Wall Street Reacts To Powell’s “Risk-Management” Rate Cut
As Powell begins his presser, Wall Street’s kneejerk comments start coming in to what the Fed Chair just characterized as a “risk management” rate cut… similar to the rate cut he announced exactly one year ago, only that one was 50bps not 25bps (wonder why).
As expected, Powell is getting a hard time from reporters who have spotted inconsistencies in the decision and rationale compared to the forecasts. Here, the Fed has cut rates and has signaled that in all probability will cut twice more this year. Yet against that it has economic growth speeding up, the jobless rate coming down and inflation back to (just above) target at the very end of the forecast horizon. In particular, he is being pushed on why the Fed has switched over to the jobs part of the mandate. Indeed even in Powell’s own comments, it doesn’t really come across: “Right now, the situation we’re in is that we see, we see inflation, we continue to expect it to move up maybe not as high as we would have expected it to move up a few months ago.“
And while Powell is scrambling to preserve some credibility (especially since exactly one year ago he cut 50bps when the economy was much stronger), here is a snapshot of some of the first comments hitting the tape:
Ali Jaffery, CIBC Capital Markets
Peering through the dot plot, there’s more division than today’s rate-cut vote suggests. The FOMC is likely divided on its views on the US economy, with some favoring faster easing on risks to the job market (and perhaps other motivations as well), but others are clearly worried about managing through a stagflationary outlook, which is why the overall pace of rate cuts is still far from aggressive. Chair Powell has a tough act to follow in trying to speak on behalf of the committee.
Seema Shah, chief global strategist, Principal Asset Management:
Next year’s dot plot is a mosaic of different perspectives and is an accurate reflection of a confusing economic outlook, muddied by labor supply shifts, data measurement concerns, and government policy upheaval and uncertainty. Overall, though, today’s measured 25 basis point cut allows the Fed to get ahead of a slowdown without overreacting to early signs of strain.
Ira Jersey, Bloomberg Intelligence
In the press conference, will Powell push against the relatively dovish tone?

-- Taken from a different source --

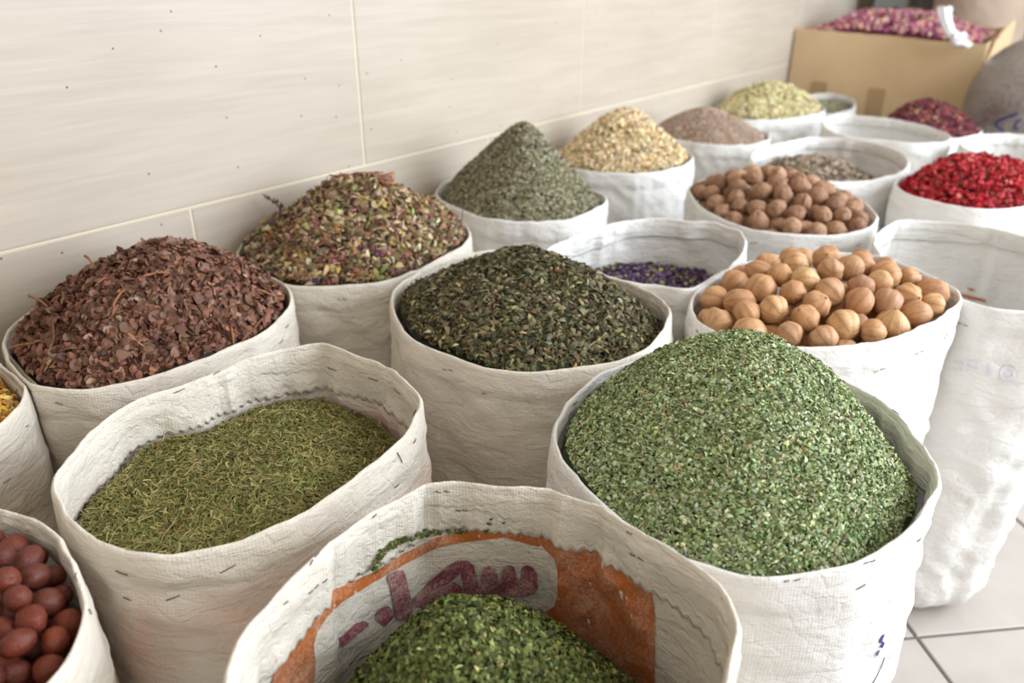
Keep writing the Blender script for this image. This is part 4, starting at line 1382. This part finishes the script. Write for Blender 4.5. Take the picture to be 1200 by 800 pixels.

The last few meetings, the opening remarks have been quite neutral, as we showed in our NLP model earlier in this blog. It seems likely he’s at least a tad more dovish, and if not that could be somewhat surprising to the market… The skew of the Dot plot remains for slower cuts this year, but the median year-end 2026 dot not only moved lower, but there are now five members who see rates below 3%. We had thought the median would be 3.125%, which would have required just one more member at 3.125% to get there. Overall, we think this is a relatively dovish statement with the SEP.
Gregory Faranello, head of US rates strategy for AmeriVet Securities
The tone overall favors growth concerns right now as the Fed is showing rates still coming despite inflation remaining above the 2% target. The lack of more dissents shows more unity around the pathway to more neutral rates. Overall, a steadfast, methodical pathway down to neutral.
Bob Michele, JPMorgan Asset Management Head of Global Fixed Income
Only one dissent was surprising and it shows the Fed “locked arms” to reduce policy from what was surprisingly restrictive to them
Anna Wong, Bloomberg Economics
The widely anticipated 25-bp cut showed divisions on the committee. While the median participant expects two more 25-bp cuts this year, almost half of the FOMC expects just one or no more cuts this year. The policy statement and updated Summary of Economic Projections (SEP) display several other interesting contradictions. The policy statement added language to flag increasing downside employment risks, while acknowledging that inflation has moved up. In contrast, officials marked up their growth estimate this year, and lowered the unemployment rate estimates in the SEP forecast horizon.
Democratic Representative Brendan Boyle of Pennsylvania, the ranking member of the Budget Committee,
The Fed isn’t cutting rates because the economy is strong; it’s cutting them because Donald Trump is recklessly sabotaging it. Inflation is climbing, the job market is shrinking and every sign points to stagflation.
Olu Sonola, head of US economic research at Fitch Ratings:
This is lift-off, and the Fed is now all-in on supporting the labor market, signaling a decisively aggressive cutting cycle in 2025. The message is clear: growth and employment are the priority, even if that means tolerating higher inflation in the near term.